Problem
Begin with the first line of the material and write out each line exactly, ending with the line that contains "from mathutils import". Pictures are not part of the copy.

Data provided
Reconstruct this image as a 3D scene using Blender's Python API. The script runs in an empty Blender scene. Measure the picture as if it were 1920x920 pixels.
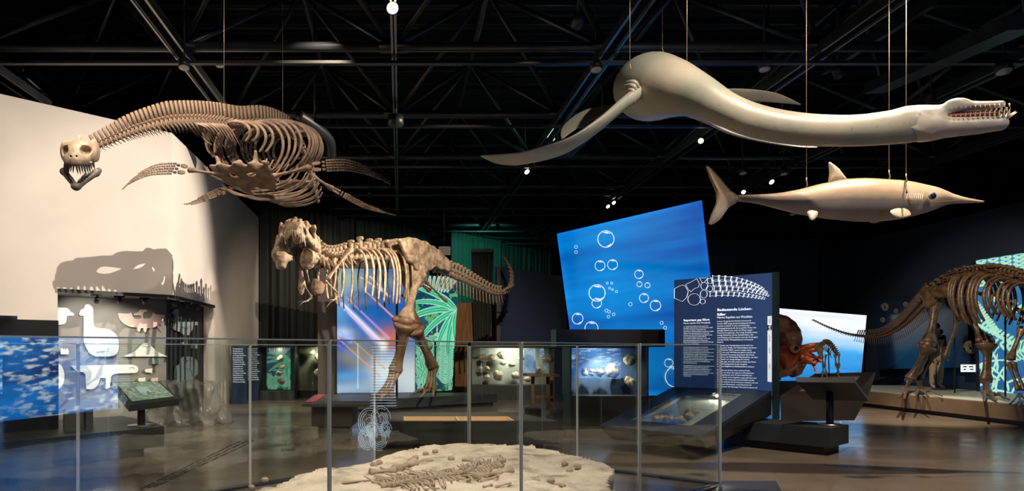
import bpy, math, random
import numpy as np
from mathutils import Vector, Matrix, noise as mnoise

# ------------------------------------------------------------------ camera, world, exposure
FPX, H, VX, VY = 1390.0, 1.5, 750.0, 655.0          # focal length in pixels, eye height, vanishing point
sc = bpy.context.scene
COL = sc.collection
cd = bpy.data.cameras.new('camera'); cam = bpy.data.objects.new('camera', cd); COL.objects.link(cam)
cam.location = (0, 0, H); cam.rotation_euler = (math.pi/2, 0, 0)
cd.sensor_width = 36; cd.lens = FPX/1920*36
cd.shift_x = (960-VX)/1920; cd.shift_y = (VY-460)/1920
cd.clip_end = 200
sc.camera = cam
sc.view_settings.view_transform = 'Standard'; sc.view_settings.look = 'None'
sc.view_settings.exposure = 0.0; sc.view_settings.gamma = 1; sc.view_settings.use_curve_mapping = False
w = bpy.data.worlds.new('hall_air'); sc.world = w; w.use_nodes = True
w.node_tree.nodes['Background'].inputs[0].default_value = (.35, .6, 1, 1)
w.node_tree.nodes['Background'].inputs[1].default_value = .012
WARM = (1, .80, .60)

def lamp(name, loc, aim, watts, deg=40, color=WARM, size=.06, blend=.6, parent=None):
    l = bpy.data.lights.new(name, 'SPOT'); l.energy = watts; l.color = color
    l.spot_size = math.radians(deg); l.spot_blend = blend; l.shadow_soft_size = size
    o = bpy.data.objects.new(name, l); COL.objects.link(o)
    o.location = loc
    o.rotation_euler = (Vector(aim)-Vector(loc)).to_track_quat('-Z', 'Y').to_euler()
    return o
# the hall's spotlights and the added pen and curtain lamps; fixtures follow below
LAMPS = [  # location, aim, watts, cone, colour, size, fixture is built
 ((7.0, 14.3, 5.75), (-2.3, 14.7, 3.45), 8200, 44, (1, .84, .68), .02),
 ((-.6, 5.6, 6.25), (-6.6, 14.2, 2.6), 480, 75, (1, .86, .72), .1),
 ((-3.9, 9.6, 6.2), (-5.6, 15.3, 2.9), 260, 60, (1, .84, .68), .1),
 ((.4, 4.6, 6.3), (-2.6, 9.4, 4.2), 950, 42, (1, .80, .62), .05),
 ((-3.6, 4.4, 6.2), (-3.4, 8.4, 4.0), 330, 50, (1, .80, .62), .05),
 ((3.9, 6.9, 6.5), (4.3, 9.1, 4.6), 620, 95, (1, .84, .68), .05),
 ((5.6, 4.6, 6.4), (5.4, 8.2, 3.4), 420, 60, (1, .82, .64), .05),
 ((2.6, 11.0, 6.3), (0.6, 18.3, 2.7), 3300, 56, (1, .80, .60), .05),
 ((-1.2, 11.5, 7.2), (-2.0, 14.6, 3.4), 420, 60, (1, .80, .60), .05),
 ((7.7, 13.0, 6.3), (13.4, 18.2, 2.0), 2600, 46, (1, .80, .58), .05),
 ((10.3, 14.4, 6.3), (10.9, 16.4, 0), 3200, 42, (1, .80, .58), .05),
 ((6.0, 8.2, 6.3), (6.4, 8.0, 0), 1700, 85, (1, .80, .60), .05),
 ((.9, 6.0, 6.35), (.6, 7.7, .2), 1350, 46, (1, .84, .68), .05),
 ((-1.6, 4.5, 6.35), (-.9, 6.4, .2), 900, 50, (1, .84, .68), .05),
 ((-3.8, 18.0, 6.3), (-3.6, 19.6, 0), 1500, 45, (1, .80, .58), .05),
 ((1.6, 27.6, 5.6), (.5, 29.6, 4.0), 230, 95, (.1, 1, .6), .2),
 ((-1.2, -.2, 6.4), (-.1, 4.4, .9), 520, 70, (1, .86, .7), .1),  # added lamp, brightens the dark front joints of the pen
 ((-1.0, 23.2, 6.3), (-3.2, 26.6, 3.2), 210, 70, (1, .9, .75), .1),  # added lamp, brings out the folds of the left curtain
 ((-3.0, 7.6, 6.3), (-3.4, 10.4, 0), 420, 80, (1, .80, .60), .05),
 ((3.6, 27.5, 6.0), (3.4, 32.4, 4.4), 550, 80, (.15, .9, .7), .1),
 ((1.5, 10.2, 6.7), (-.5, 12.6, 0), 700, 80, (1, .80, .58), .05),
]

# ------------------------------------------------------------------ helpers
R = random.Random(7)
def V(*a): return Vector(a)
def P(px, py, Y): return V((px-VX)/FPX*Y, Y, H+(VY-py)/FPX*Y)
def G(px, py, z=0.0):
    Y = FPX*(H-z)/(py-VY); return V((px-VX)/FPX*Y, Y, z)
def on_line(px, p0, p1):            # where the sight line of column px meets the vertical plane p0-p1
    k = (px-VX)/FPX; (x0, y0), (x1, y1) = p0, p1
    dx, dy = x1-x0, y1-y0
    t = (k*y0-x0)/(dx-k*dy); return V(x0+dx*t, y0+dy*t, 0)
def on_plane(px, py, p0, p1):
    q = on_line(px, p0, p1); q.z = H+(VY-py)/FPX*q.y; return q
def tag(o, label=None, cat=None, group=None, kind=None):
    if label: o['label'] = label
    if cat: o['category'] = cat
    if group: o['group'] = group
    if kind: o['kind'] = kind
    return o
def empty(name, loc, label, cat, group=None):
    o = bpy.data.objects.new(name, None); COL.objects.link(o); o.location = loc; o.empty_display_size = .1
    return tag(o, label, cat, group)

class MB:
    def __init__(s): s.v = []; s.f = []
    def add(s, vs, fs):
        b = len(s.v); s.v += [tuple(v) for v in vs]; s.f += [tuple(b+i for i in f) for f in fs]; return s
    def box(s, c, d, rz=0, M=None):
        x, y, z = [a/2 for a in d]; vs = [V(i*x, j*y, k*z) for i in (-1, 1) for j in (-1, 1) for k in (-1, 1)]
        Rm = Matrix.Rotation(rz, 3, 'Z') if M is None else M
        vs = [Rm@v+Vector(c) for v in vs]
        return s.add(vs, [(0, 1, 3, 2), (4, 6, 7, 5), (0, 4, 5, 1), (2, 3, 7, 6), (0, 2, 6, 4), (1, 5, 7, 3)])
    def bar(s, a, b, wd, ht=None):   # rectangular bar between two points
        a, b = Vector(a), Vector(b); ht = ht or wd; d = (b-a); L = d.length; d.normalize()
        up = V(0, 0, 1) if abs(d.z) < .95 else V(0, 1, 0)
        r = d.cross(up).normalized(); u = r.cross(d)
        vs = []
        for p in (a, b):
            for i, j in ((-1, -1), (1, -1), (1, 1), (-1, 1)): vs.append(p+r*i*wd/2+u*j*ht/2)
        return s.add(vs, [(3, 2, 1, 0), (4, 5, 6, 7), (0, 1, 5, 4), (1, 2, 6, 5), (2, 3, 7, 6), (3, 0, 4, 7)])
    def tube(s, pts, rad, seg=8, asp=1.0, up=None, n=None):
        """loft along pts; rad = number, list, or list of (rw, rh)"""
        pts = [Vector(p) for p in pts]
        if not hasattr(rad, '__len__'): rad = [rad]*len(pts)
        rad = [(r if hasattr(r, '__len__') else (r, r*asp)) for r in rad]
        if n: pts, rad = spline(pts, rad, n)
        up0 = Vector(up) if up is not None else None; vs = []; prev = None
        for i, p in enumerate(pts):
            d = (pts[min(i+1, len(pts)-1)]-pts[max(i-1, 0)])
            if d.length < 1e-9: d = V(0, 0, 1)
            d.normalize()
            if up0 is not None: u = up0-d*up0.dot(d)
            elif prev is None:
                q = V(0, 0, 1) if abs(d.z) < .9 else V(0, 1, 0); u = q-d*q.dot(d)
            else: u = prev-d*prev.dot(d)
            if u.length < 1e-6: u = d.orthogonal()
            u.normalize(); prev = u; r = d.cross(u)
            for k in range(seg):
                a = 2*math.pi*k/seg; vs.append(p+r*math.cos(a)*rad[i][0]+u*math.sin(a)*rad[i][1])
        m = len(pts); fs = []
        for i in range(m-1):
            for k in range(seg):
                a = i*seg+k; b = i*seg+(k+1) % seg; fs.append((a, b, b+seg, a+seg))
        fs.append(tuple(reversed(range(seg)))); fs.append(tuple((m-1)*seg+k for k in range(seg)))
        return s.add(vs, fs)
    def extrude(s, poly, th):        # poly: 3-D outline; th: thickness vector
        n = len(poly); th = Vector(th); vs = [Vector(p) for p in poly]+[Vector(p)+th for p in poly]
        # orient
        fs = [tuple(range(n)), tuple(reversed(range(n, 2*n)))]+[(i, i+n, (i+1) % n+n, (i+1) % n) for i in range(n)]
        return s.add(vs, fs)
    def ball(s, c, r, seg=10, M=None):
        r = r if hasattr(r, '__len__') else (r, r, r); c = Vector(c); vs = [c+_m(M, V(0, 0, r[2]))]; k = seg//2
        for i in range(1, k):
            t = math.pi*i/k
            for j in range(seg):
                a = 2*math.pi*j/seg; vs.append(c+_m(M, V(r[0]*math.sin(t)*math.cos(a), r[1]*math.sin(t)*math.sin(a), r[2]*math.cos(t))))
        vs.append(c+_m(M, V(0, 0, -r[2]))); fs = []
        for j in range(seg): fs.append((0, 1+j, 1+(j+1) % seg))
        for i in range(k-2):
            for j in range(seg): a = 1+i*seg+j; b = 1+i*seg+(j+1) % seg; fs.append((a, a+seg, b+seg, b))
        e = len(vs)-1
        for j in range(seg): fs.append((e, 1+(k-2)*seg+(j+1) % seg, 1+(k-2)*seg+j))
        return s.add(vs, fs)
    def mesh(s, name, smooth=True):
        m = bpy.data.meshes.new(name); m.from_pydata(s.v, [], s.f)
        if smooth: m.shade_smooth()
        m.update(); return m
    def build(s, name, material, parent=None, smooth=True, fix=False):
        return obj(name, s.mesh(name, smooth), material, parent, fix)
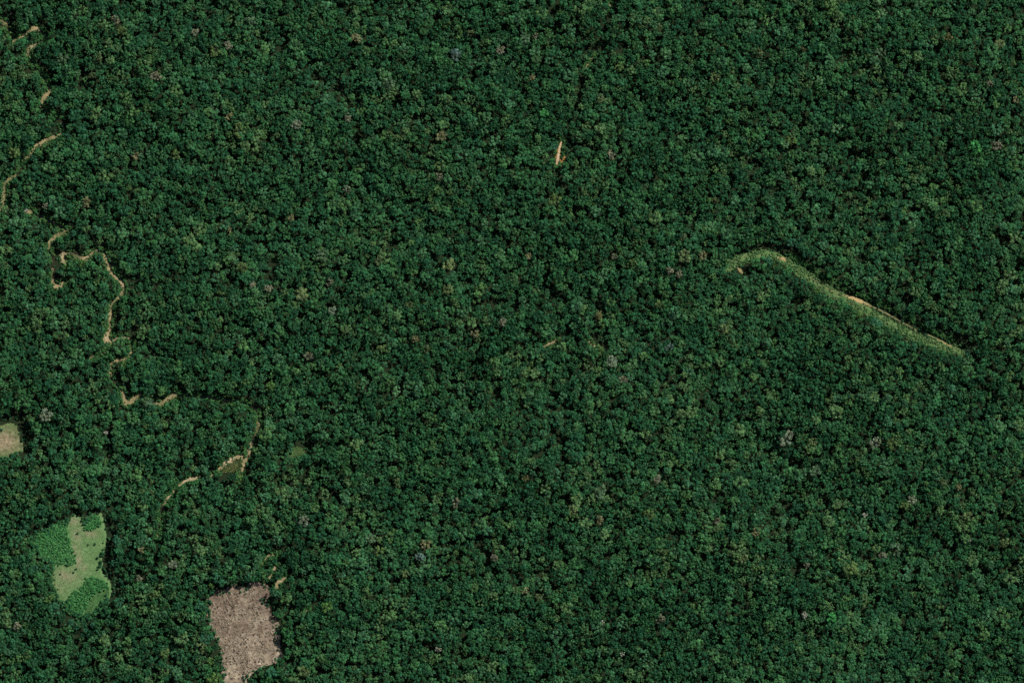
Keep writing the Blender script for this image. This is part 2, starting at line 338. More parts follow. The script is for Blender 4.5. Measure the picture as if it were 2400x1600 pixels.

Task answer
Reconstruct this image as a 3D scene using Blender's Python API. The script runs in an empty Blender scene. Measure the picture as if it were 1920x920 pixels.
import bpy, math, random
import numpy as np
from mathutils import Vector, Matrix, noise as mnoise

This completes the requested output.